Levamos anos para compreender que precisávamos de um estatuto que protegesse a esfera privada e a privacidade na rede. Uma evolução do direito civil pautado inicialmente numa perspectiva patrimonial, que passou a tutelar a responsabilidade civil e, em seguida, os contratos. Esta evolução, porém, não se mostrou suficiente para lidar com o novo universo existencial que emergiu. Tampouco a ideia de privacidade traduzida no direito de ficar só, a partir da originária definição "the right to be let alone" se revelou o bastante. Era preciso que surgisse um conjunto de normas dinâmicas e capazes de proteger o indivíduo real em contato com novas tecnologias em transformação. A partir desse diagnóstico surgiram as leis de proteção de dados pessoais e privacidade. No caso do Brasil, tardiamente, em 2018, por meio da Lei n° 13.709, de 14 de agosto de 2018.
 
Chama a atenção, porém, o fato de buscarmos criar um estatuto para proteger o ambiente na rede dos discursos e mensagens de ódio, a ponto de se servir da ultima ratio do Direito para combater tais abusos, quando não temos uma previsão que criminalize a conduta daqueles que fazem uso abusivo dos dados pessoais, cujos eventuais prejudicados são identificáveis. Uma abordagem contraditória, aparentemente, pois embora se tenha aumentado a consciência social da importância da proteção de dados, podendo tal direito ser considerado a cidadania do novo milênio, conforme define Rodotà[3], não estamos debatendo uma estratégia política e legal para defender o que foi formalmente reconhecido e desenvolver o seu potencial.
 
Por outro lado, a proposição a ser discutida na Câmara precisa ser analisada com a devida atenção dadas as inúmeras controvérsias que têm sido apontadas por diversos especialistas no tema.
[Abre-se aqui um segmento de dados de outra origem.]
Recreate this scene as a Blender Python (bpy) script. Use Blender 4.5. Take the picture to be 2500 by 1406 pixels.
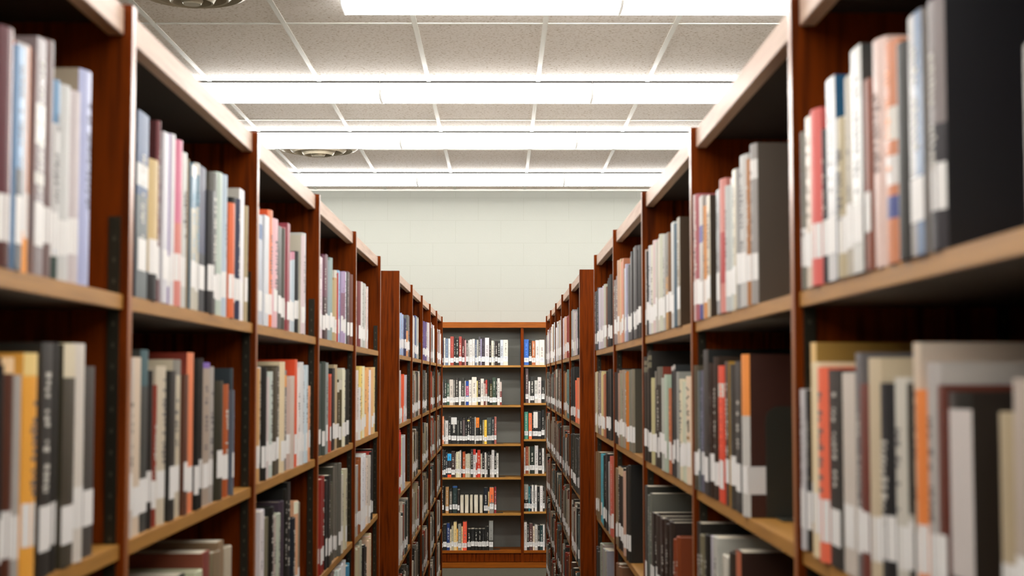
import bpy, bmesh, math, random
from math import sin, cos, pi
from mathutils import Matrix, Vector
random.seed(11)
C = bpy.context.scene.collection
sc = bpy.context.scene
for o in list(bpy.data.objects): bpy.data.objects.remove(o)

# ---------------------------------------------------------------- camera
EYE = 1.61
pit, yaw, rol = 0.06121, 0.00757, 0.00068
r0 = Vector((cos(yaw), -sin(yaw), 0)); f0 = Vector((sin(yaw), cos(yaw), 0)); z0_ = Vector((0, 0, 1))
fwd = f0*cos(pit) + z0_*sin(pit); up0 = -f0*sin(pit) + z0_*cos(pit)
rt = r0*cos(rol) - up0*sin(rol); up = r0*sin(rol) + up0*cos(rol)
cd = bpy.data.cameras.new('camera'); cam = bpy.data.objects.new('camera', cd); C.objects.link(cam)
cd.sensor_width = 36; cd.lens = 3590.07/2500*36; cd.clip_start = .05; cd.clip_end = 60
M = Matrix((( rt.x, up.x, -fwd.x, 0), (rt.y, up.y, -fwd.y, 0), (rt.z, up.z, -fwd.z, EYE), (0, 0, 0, 1)))
cam.matrix_world = M
cd.dof.use_dof = True; cd.dof.focus_distance = 11.0; cd.dof.aperture_fstop = 6.8; cd.dof.aperture_blades = 9
sc.camera = cam
# ---------------------------------------------------------------- light and exposure
W = bpy.data.worlds.new('world'); sc.world = W; W.use_nodes = True
W.node_tree.nodes['Background'].inputs[0].default_value = (.9, .95, 1, 1)
W.node_tree.nodes['Background'].inputs[1].default_value = 0.0
vs = sc.view_settings
sc.display_settings.display_device = 'sRGB'
vs.view_transform = 'Standard'; vs.look = 'None'; vs.gamma = 1; vs.use_curve_mapping = False
vs.exposure = 0.12
LAMP = 15.5         # strength of the fluorescent diffusers

# ---------------------------------------------------------------- materials
def lin(c):
    if isinstance(c, str): c = [int(c[i:i+2], 16) for i in (0, 2, 4)]; return tuple((x/255)**2.2 for x in c)
    return tuple(((x/255)/12.92 if x/255 <= .04045 else ((x/255+.055)/1.055)**2.4) for x in c)
def mat(name, col=(200,200,200), rough=.5, metal=0, coat=0, coatr=.1, spec=.5):
    m = bpy.data.materials.new(name); m.use_nodes = True; b = m.node_tree.nodes['Principled BSDF']
    b.inputs['Base Color'].default_value = (*lin(col), 1); b.inputs['Roughness'].default_value = rough
    b.inputs['Metallic'].default_value = metal; b.inputs['Coat Weight'].default_value = coat; b.inputs['Coat Roughness'].default_value = coatr
    b.inputs['Specular IOR Level'].default_value = spec
    return m, m.node_tree.nodes, m.node_tree.links, b
def ramp(N, stops):
    r = N.new('ShaderNodeValToRGB'); e = r.color_ramp.elements
    e[0].position, e[0].color = stops[0][0], (*lin(stops[0][1]), 1); e[1].position, e[1].color = stops[-1][0], (*lin(stops[-1][1]), 1)
    for p, c in stops[1:-1]:
        x = e.new(p); x.color = (*lin(c), 1)
    return r
def noise(N, L, scale, detail=4, vec=(1,1,1), coord='Object'):
    tc = N.new('ShaderNodeTexCoord'); mp = N.new('ShaderNodeMapping'); mp.inputs['Scale'].default_value = vec
    n = N.new('ShaderNodeTexNoise'); n.inputs['Scale'].default_value = scale; n.inputs['Detail'].default_value = detail
    L.new(tc.outputs[coord], mp.inputs[0]); L.new(mp.outputs[0], n.inputs['Vector']); return n
def bump(N, L, b, src, strength, dist=.002):
    u = N.new('ShaderNodeBump'); u.inputs['Strength'].default_value = strength; u.inputs['Distance'].default_value = dist
    L.new(src, u.inputs['Height']); L.new(u.outputs[0], b.inputs['Normal'])
def wood(name, dark, light, vec, rough=.34, coat=.0, spec=.5):
    m, N, L, b = mat(name, light, rough, 0, coat, .22, spec)
    n = noise(N, L, 6, 6, vec); r = ramp(N, [(.3, dark), (.5, light), (.72, dark)])
    L.new(n.outputs['Fac'], r.inputs[0]); L.new(r.outputs[0], b.inputs['Base Color'])
    n2 = noise(N, L, 3, 3, vec); mr = N.new('ShaderNodeMapRange'); mr.inputs[3].default_value = rough-.06; mr.inputs[4].default_value = rough+.08
    L.new(n2.outputs['Fac'], mr.inputs[0]); L.new(mr.outputs[0], b.inputs['Roughness'])
    return m
WOOD_V = wood('varnished_cherry_wood', (60, 20, 0), (108, 43, 0), (9, 9, .55), .55, 0, .06)
EDGEW = wood('upright_edge_painted_sheen', (132, 74, 30), (158, 94, 44), (9, 9, .55), .42, .35, .5)  # lighter than the uprights: lamp sheen on their front edges put into the colour
WOOD_F = wood('fascia_wood_painted_sheen', (172, 140, 118), (192, 162, 140), (9, .5, 9), .55, .08, .4)  # whitish base: reflections of the lights painted into the brown wood's colour
SHELFW = wood('oak_shelf_board', (146, 101, 42), (167, 119, 53), (9, .6, 9), .45, .05, .3)
SHELFX = wood('oak_shelf_board_crosswise', (146, 101, 42), (167, 119, 53), (.6, 9, 9), .45, .05, .3)
WOOD_X = wood('varnished_cherry_rail', (116, 56, 0), (138, 72, 2), (.6, 9, 9), .5, 0, .2)
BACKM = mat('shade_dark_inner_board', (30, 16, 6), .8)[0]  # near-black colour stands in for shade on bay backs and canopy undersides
METAL = mat('dark_bronze_metal', (50, 46, 36), .35, .6)[0]
METALL = mat('slot_edge_metal', (84, 78, 66), .4, .5)[0]
BEND = mat('black_green_enamel', (46, 46, 38), .38)[0]
CANTOP = mat('canopy_top_light_bounce', (168, 160, 148), .7)[0]  # pale top out of view, added to bounce light onto the ceiling
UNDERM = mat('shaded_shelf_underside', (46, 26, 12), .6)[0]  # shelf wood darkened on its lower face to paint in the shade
DARKM = mat('dark_gap_metal', (60, 60, 58), .5)[0]
WHITEM = mat('translucent_lamp_end', (225, 225, 220), .4)[0]
WHITEM.node_tree.nodes['Principled BSDF'].inputs['Emission Color'].default_value = (1, .98, .95, 1); WHITEM.node_tree.nodes['Principled BSDF'].inputs['Emission Strength'].default_value = .25
VENTM = mat('satin_diffuser_metal', (176, 166, 145), .42, .3)[0]
VENTD = mat('duct_dark', (40, 34, 26), .8)[0]

def ceil_mat():
    m, N, L, b = mat('mineral_fibre_tile', (214, 200, 188), .9)
    n = noise(N, L, 75, 3); r = ramp(N, [(.28, (176, 160, 140)), (.45, (228, 222, 216)), (1, (235, 230, 226))])
    L.new(n.outputs['Fac'], r.inputs[0]); L.new(r.outputs[0], b.inputs['Base Color']); bump(N, L, b, n.outputs['Fac'], .25)
    return m
CEILM = ceil_mat()
TBAR = mat('white_grid_steel', (214, 214, 206), .45)[0]
def wall_mat():
    m, N, L, b = mat('painted_concrete_block', (190, 192, 182), .8)
    tc = N.new('ShaderNodeTexCoord'); mp = N.new('ShaderNodeMapping'); mp.inputs['Rotation'].default_value = (pi/2, 0, 0)
    br = N.new('ShaderNodeTexBrick'); br.inputs['Scale'].default_value = 1; br.inputs['Brick Width'].default_value = .4; br.inputs['Row Height'].default_value = .2
    br.inputs['Mortar Size'].default_value = .004; br.inputs['Mortar Smooth'].default_value = .6
    br.inputs['Color1'].default_value = br.inputs['Color2'].default_value = (*lin((150, 151, 143)), 1); br.inputs['Mortar'].default_value = (*lin((145, 146, 137)), 1)
    L.new(tc.outputs['Object'], mp.inputs[0]); L.new(mp.outputs[0], br.inputs['Vector']); L.new(br.outputs['Color'], b.inputs['Base Color'])
    n = noise(N, L, 90, 3); bump(N, L, b, n.outputs['Fac'], .3)
    return m
WALLM = wall_mat()
def floor_mat():
    m, N, L, b = mat('grey_loop_carpet', (120, 114, 100), .95, spec=.1)
    n = noise(N, L, 160, 3); r = ramp(N, [(.35, (62, 59, 50)), (.65, (88, 84, 70))]); L.new(n.outputs['Fac'], r.inputs[0]); L.new(r.outputs[0], b.inputs['Base Color'])
    bump(N, L, b, n.outputs['Fac'], .6, .004); return m
FLOORM = floor_mat()
def lamp_mat():
    m = bpy.data.materials.new('lit_prismatic_diffuser'); m.use_nodes = True; N = m.node_tree.nodes; L = m.node_tree.links; b = N['Principled BSDF']
    b.inputs['Base Color'].default_value = (.85, .86, .85, 1); b.inputs['Roughness'].default_value = .4
    b.inputs['Emission Color'].default_value = (1, .985, .955, 1); b.inputs['Emission Strength'].default_value = LAMP
    return m
LAMPM = lamp_mat()
LAMPS = LAMPM.copy(); LAMPS.name = 'lit_side_lens'; LAMPS.node_tree.nodes['Principled BSDF'].inputs['Emission Strength'].default_value = LAMP*1.7
def attr_mat(name, rough, coat=0, coatr=.1):
    m, N, L, b = mat(name, (200, 200, 200), rough, 0, coat, coatr)
    a = N.new('ShaderNodeAttribute'); a.attribute_name = 'Col'; L.new(a.outputs['Color'], b.inputs['Base Color']); return m
COVERM = attr_mat('printed_cover', .5)
JACKM = attr_mat('plastic_jacket_cover', .48, .25, .25)
MARKM = attr_mat('printed_spine_marks', .6)
LABELM = mat('white_paper_label', (226, 222, 216), .5)[0]
def page_mat():
    m, N, L, b = mat('book_pages', (214, 204, 182), .85, spec=.2)
    n = noise(N, L, 30, 2, (1, 40, .3)); r = ramp(N, [(.3, (190, 178, 152)), (.7, (224, 216, 198))]); L.new(n.outputs['Fac'], r.inputs[0]); L.new(r.outputs[0], b.inputs['Base Color']); return m
PAGEM = page_mat()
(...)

A proposição trata de publicidade online, inclusive a palavra chega a ser citada 16 (dezesseis) vezes ao longo do texto. O projeto exige, por exemplo, o perfilamento do público-alvo de um anúncio nas redes sociais, requisito que representa, de fato, a revelação das estratégias de marketing.
Por meio do art. 18 contido no PL 2630, sugere-se que as plataformas disponibilizem aos usuários informações quanto ao histórico de conteúdos impulsionados e publicitários com que a conta teve contato nos últimos 6 (seis) meses, por meio de informações detalhadas e relatórios a respeito dos critérios e do perfilamento utilizados. Cria-se obrigações e consequentemente, novos custos a este nicho formado majoritariamente por micro e pequenos empresários (MPEs).
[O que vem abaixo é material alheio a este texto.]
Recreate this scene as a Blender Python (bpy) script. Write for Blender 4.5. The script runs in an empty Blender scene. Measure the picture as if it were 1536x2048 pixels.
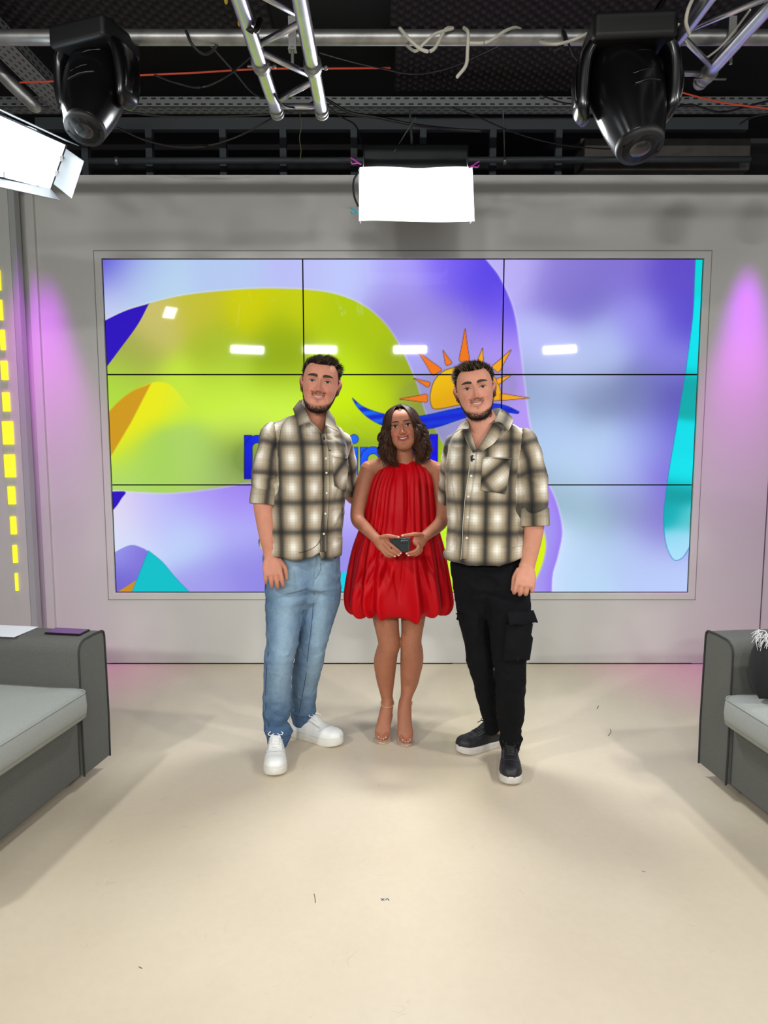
import bpy, math, random
import numpy as np
from mathutils import Vector, Matrix, noise
from mathutils.bvhtree import BVHTree

# ------------------------------------------------------------------ camera, light, exposure
TH = math.radians(6.277); CH = 1.5; F = 1420.0
scene = bpy.context.scene
COL = scene.collection
cam_d = bpy.data.cameras.new('camera'); cam = bpy.data.objects.new('camera', cam_d); COL.objects.link(cam)
cam.location = (0, 0, CH); cam.rotation_euler = (math.pi/2 - TH, 0, 0)
cam_d.sensor_fit = 'VERTICAL'; cam_d.sensor_height = 36; cam_d.lens = F/2048*36
cam_d.clip_start = 0.05
scene.camera = cam
scene.view_settings.view_transform = 'Standard'
scene.view_settings.look = 'None'
scene.view_settings.gamma = 1
scene.view_settings.use_curve_mapping = False
scene.view_settings.exposure = 0.13
world = bpy.data.worlds.new('studio_world'); scene.world = world
world.use_nodes = True
world.node_tree.nodes['Background'].inputs[0].default_value = (0.93, 0.96, 1, 1)
world.node_tree.nodes['Background'].inputs[1].default_value = 0.22

def lamp(name, loc, target, sx, sy, power, color=(1, 1, 1), spread=180):
    d = bpy.data.lights.new(name, 'AREA'); d.shape = 'RECTANGLE'; d.size = sx; d.size_y = sy
    d.energy = power; d.color = color; d.spread = math.radians(spread)
    o = bpy.data.objects.new(name, d); COL.objects.link(o); o.location = loc
    o.rotation_euler = (Vector(target)-Vector(loc)).to_track_quat('-Z', 'Y').to_euler()
    return o
def spot(name, loc, target, power, angle, blend, color, size=0.05):
    d = bpy.data.lights.new(name, 'SPOT'); d.energy = power; d.spot_size = math.radians(angle)
    d.spot_blend = blend; d.color = color; d.shadow_soft_size = size
    o = bpy.data.objects.new(name, d); COL.objects.link(o); o.location = loc
    o.rotation_euler = (Vector(target)-Vector(loc)).to_track_quat('-Z', 'Y').to_euler()
    return o
# studio lamps behind and beside the camera (their mirror images show on the glossy screens)
KEYC = (1.0, 0.985, 0.96)
for lx, pw in ((-2.2, 22), (-1.03, 24), (0.42, 24), (2.83, 22)):
    lamp('studio_lamp', (lx, -2.6, 2.85), (0, 3.0, 0.35), 0.52, 0.11, pw*1.0, KEYC, 120)
lamp('studio_lamp', (2.5, 2.3, 2.85), (0.3, 3.0, 0.1), 0.34, 0.08, 5, KEYC, 90)
lamp('studio_lamp', (2.3, 1.3, 2.9), (0.3, 3.0, 0.1), 0.16, 0.10, 9, KEYC, 90)
lamp('studio_lamp', (-2.4, 0.9, 2.85), (-0.1, 3.1, 0.1), 0.14, 0.14, 11, KEYC, 90)
lamp('hanging_softbox_lamp', (0.15, 3.55, 2.66), (0.1, 2.0, 0.0), 0.5, 0.2, 32, (0.95, 0.98, 1), 150)
lamp('led_panel_lamp', (-1.34, 2.66, 2.66), (0.0, 2.1, 0.3), 0.3, 0.18, 7, (0.95, 0.98, 1), 95)
MAG = (0.75, 0.08, 1.0)
spot('purple_wall_washer', (-2.08, 4.26, 3.0), (-2.10, 4.52, 1.75), 105, 26, 1.0, (0.62, 0.0, 1.0))
spot('purple_wall_washer', (2.25, 4.26, 3.0), (2.25, 4.52, 1.98), 115, 26, 1.0, (0.55, 0.0, 1.0))
spot('purple_floor_washer', (-2.10, 4.15, 2.98), (-2.12, 4.44, 0.2), 95, 40, 1.0, (1.0, 0.12, 1.0))
spot('purple_floor_washer', (2.28, 4.15, 3.0), (2.22, 4.44, 0.2), 110, 40, 1.0, (1.0, 0.08, 1.0))

# ------------------------------------------------------------------ helpers
CT, ST = math.cos(TH), math.sin(TH)
def ray(px, py):
    dx = (px-768)/F; dy = (py-1024)/F
    return Vector((dx, CT-dy*ST, -ST-dy*CT))
def P(px, py, Y):
    r = ray(px, py); t = Y/r.y
    return Vector((r.x*t, Y, CH+r.z*t))
def mpp(py, Y):                                   # metres per photo pixel at that place
    r = ray(768, py); return (Y/r.y)/F
def lin(c):
    c = np.asarray(c, float)/255.0
    return np.where(c <= 0.04045, c/12.92, ((c+0.055)/1.055)**2.4)
def sm(a, b, x):
    t = np.clip((x-a)/(b-a), 0, 1); return t*t*(3-2*t)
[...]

Criar controles mais rigorosos para a publicidade online numa proposição legislativa voltada a combater discursos de ódio não parece razoável, especialmente quando os demais veículos de comunicação e marketing não são atingidos. 
 
Para mais, no art. 21 do respectivo substitutivo consta a obrigatoriedade de que a publicidade e o impulsionamento realizados por empresas sediadas no exterior sejam "reconhecidas" pelo representante dessas empresas sediados no Brasil.
Esse dispositivo também deve gerar custos adicionais para as MPEs que atuam no mercado de tecnologia, especialmente aquelas que utilizam serviços de armazenamento em nuvem ou terceirizados, medida que precisa ser melhor estudada, dado o seu potencial impacto sobre a economia brasileira.
 
Estamos tão preocupados em combater a disseminação de mentiras que estamos prestes a aceitar uma norma que disciplina em seu bojo outras situações delicadas, como as acima mencionadas, bem como a necessidade de que os veículos de imprensa sejam remunerados, quando nem sabemos ao certo quais são dadas a natureza difusa das informações e do ambiente digital.
 
A caracterização da nossa sociedade enquanto sociedade em rede, interconectada, baseada na acumulação e circulação de informações impõe escolhas estratégicas, isto é, um conjunto de medidas coerentes. Se as finalidades a serem atingidas são a liberdade, a responsabilidade e a transparência na internet, o caminho a ser perseguido deve ser aquele que conduza à expansão do poder coletivo, de modo que a criação de uma comissão especial junto à Câmara para melhor debater o tema seria profícua.



[1] Disponível em: https://www.camara.leg.br/midias/file/2022/03/fake.pdf.

[2] Carta dos Direitos Fundamentais da União Europeia. (2000/C 364/01). Disponível em: https://www.europarl.europa.eu/charter/pdf/text_pt.pdf

[3] RODATA, Stefano. A vida na sociedade da vigilância: a privacidade hoje. Trad. Danilo, 2008.